Sunday, February 17, 2008

Mothers, Don't Let Your Kids Grow Up To Be Cyber Hackers

Here's one of life's little pitfalls that I am guessing most parents haven't warned their children against: Becoming a Cyber Hacker! Let me explain!

This morning I was snoozing away when my son Harvey woke me up in a panic.
"Mom, my PayPal account has been hacked"
"Huh?" (me)
"Somebody hacked into my PayPal account and changed the password and all the security questions"
"Huh? How did they..." (me)
You get the picture. It seems that is account had indeed been hacked, and he was having a heck of a time trying to get it back.

Soon, I was on the phone with PayPal customer service who informed me that he would not be held responsible for any fraudulent transactions, (relief) but that he should call back with his bank account number and information when he had it. (Murphy says: Stuff like this will happen when you are out of town and don't have access to your bank statements.) OK, Fine.

Then my son tells me:
"I have the email address of the guy who did this."
What?
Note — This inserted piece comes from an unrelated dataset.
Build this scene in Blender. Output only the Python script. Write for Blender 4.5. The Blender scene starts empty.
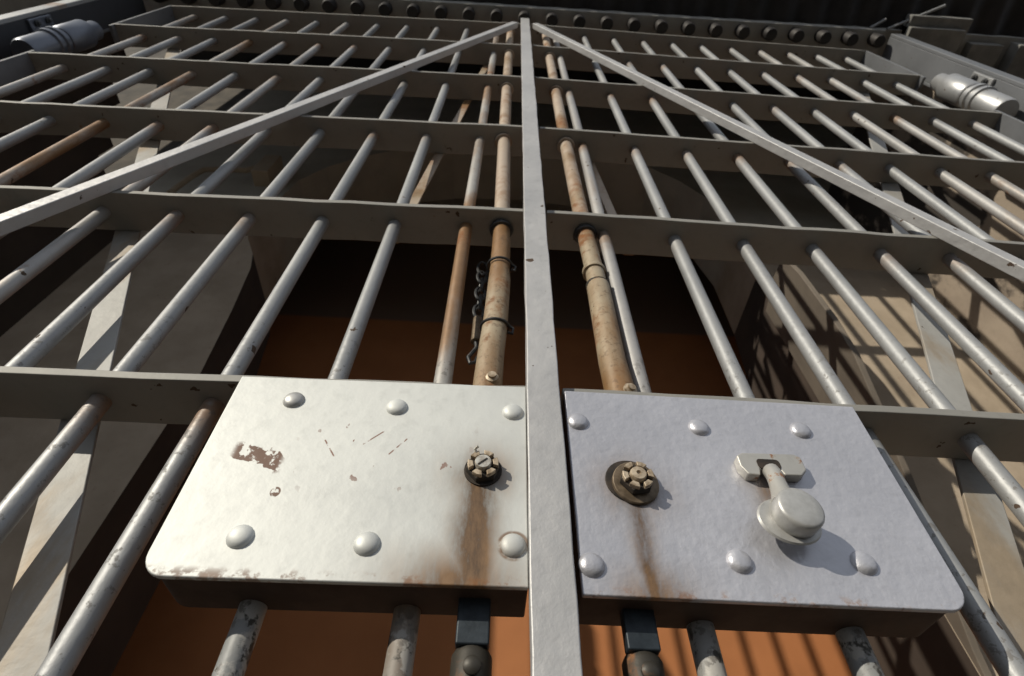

You know the person who did this?
Yes, he changed my password to my email and steam account too!
(I overhear my son's friend who came skiing with us say to Harvey, "Do you know his mom's phone number?")

And now I understand what is happening.

Teenage boys think it is a hilarious prank to "hack" the various accounts of other teenage boys. Especially the ones who are into online gaming etc. They get into each others' MySpace, Facebook, Steam account and email accounts etc. and take control. This has happened once before, I recall. Usually what happens is that control is retrieved by the rightful owner, who, slightly embarrassed and very mad, changes all of his passwords. The end.

PayPal, however, is like a bank. I don't know the legalities, but I suspect that this is going to have some serious ramifications for the young man. When money is involved, things start being taken far more seriously. Like this hacker who now faces up to 60 years in prison:

John Schiefer, 26, will plead guilty later this month or early next month to four felony counts: accessing protected computers to conduct fraud, disclosing illegally intercepted electronic communications, wire fraud and bank fraud.
Forget "Have you seen Junior's grades?" worry about "Have you seen Junior's list of Federal Indictments?"